With each one of those marks, I pretend to be ok. I am a mirage. My doubt and clawing sense of despair glimmer briefly at a distance, but on closer inspection they disappear. Frightened of being seen and frightened of remaining unseen, my self-doubt thrives in this paradox.


Fanciful language aside, I spent a week working ten hour days to try to finish and document painted pendants with the hopes that they might sell and feed my meager confidence and empty pockets. With each step, I scrutinized my progress and struggled to make the result as perfect as could be. At the end of this tangent project, I made a single sale out of twenty-two available items.


In exchange for a week of obsessive work, I made twenty dollars - prior to factoring in tax, the costs of materials, and the cost of shipping. My hopeful little necklaces are now bathed in a crimson aura and I cannot bear to look at them. I hastily stuffed them into a cardboard box and placed them out of sight, on the top shelf of my closet. What once was loved and cherished morphed into an icon of ominous failure.


This evening, after a day of alternating between compulsively checking my phone and trying to avoid it, I finally opened Instagram in an attempt to find mindless relief and within seconds found that several good friends made art sales today. I am truly happy for them because I understand the significance of every sale. But I am also broken.
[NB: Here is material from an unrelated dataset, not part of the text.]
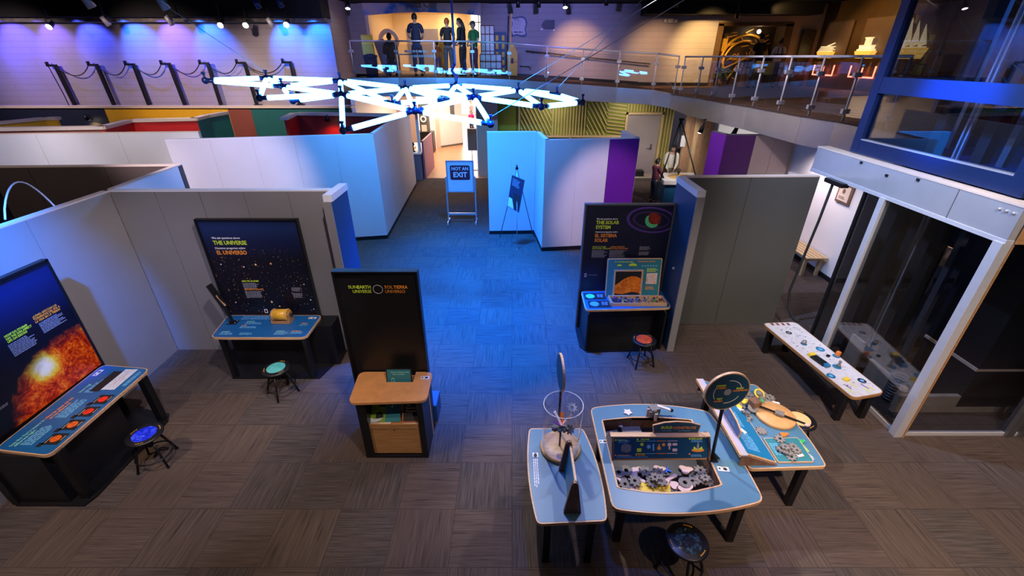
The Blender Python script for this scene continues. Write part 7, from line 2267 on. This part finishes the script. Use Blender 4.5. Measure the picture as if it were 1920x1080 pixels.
for i in range(7): bm.faces.new((lo[i], hi[i], hi[(i + 1) % 7], lo[(i + 1) % 7]))
part('cloth', mb, sky_mat(), T)
F = Face((-4.02, 19.875, 5.99), (1, 0, 0), (0, 0, 1))
mb = MB(); text_mb(mb, F, 'Kidz City', 0, 0, .30, .003, .03); part('lettering', mb, 'wooddk', T)
# yellow frames, table, bins, cardboard town
for x0, x1, zt_, lb in ((-3.05, -2.72, 4.9, 'tall yellow play column left in the upper room'), (-2.2, -1.98, 5.2, 'yellow play post behind the ginger-haired person')):
    single('play_column', lb, 'column', MB().bx(x0, x1, 20.8, 21.0, UF, zt_, .02), mat('bright_yellow', (.9, .65, .02), .5), base=((x0 + x1) / 2, 20.9, UF))
T = thing('play_table', 'small table with pale top in the upper room', 'table', (-3.9, 19.0, UF))
mb = MB(); mb.bx(-4.5, -3.35, 18.6, 19.3, UF + .68, UF + .72); part('table_top', mb, 'whitepr', T)
for x in (-4.4, -3.45):
    for y in (18.7, 19.2):
        mb = MB(); mb.bx(x - .03, x + .03, y - .03, y + .03, UF, UF + .68); part('leg', mb, 'plyd', T)
T = thing('waste_bin', 'blue lidded bin behind the left end of the upper railing', 'bin', (-4.85, 16.9, UF))
mb = MB(); mb.lathe((-4.85, 16.9, UF), [(0, 0), (.20, 0), (.23, .62), (0, .62)], 24); part('body', mb, mat('dark_blue_plastic', (.02, .05, .14), .5), T)
mb = MB(); mb.lathe((-4.85, 16.9, UF + .62), [(.25, 0), (.25, .04), (.10, .09), (0, .09)], 24); part('lid', mb, 'bluewall', T)
single('play_arch', 'cream and black wooden arch display at the left of the upper opening', 'display', MB().ring((-5.05, 20.6, 4.9), .34, .09, 24, 'Y').bx(-5.45, -5.2, 20.55, 20.7, UF, 4.6), 'cap', base=(-5.05, 20.6, UF))
single('yellow_notice_board', 'yellow panel with dark figures behind the left end of the upper railing', 'panel', MB().bx(-5.68, -5.25, 18.9, 19.0, UF, UF + 1.35, .02), mat('mustard_panel', (.75, .55, .03), .5), base=(-5.45, 18.95, UF))
single('slanted_panel', 'grey slanted wooden panel between the yellow panel and the opening', 'panel', MB().box((-4.95, 19.2, UF + .6), (.4, .06, 1.2), rot=Matrix.Rotation(-.25, 3, 'Y')), 'greymet', base=(-4.95, 19.2, UF))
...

This occupation should not be a competition, but it is a fertile field for comparisons. And I, for one, am actively failing at the pursuit I have given up my life for. My eyes burn and my head is heavy as I sit here wondering if I will ever feel safe. In truth, the answer may very well be ‘no’ and I must live with that knowledge and push onward, even after all that remained of my hope has waned. Perhaps, someday, all those invisible tally marks will become an icon of their own - an image of my perseverance and unyielding drive to go on.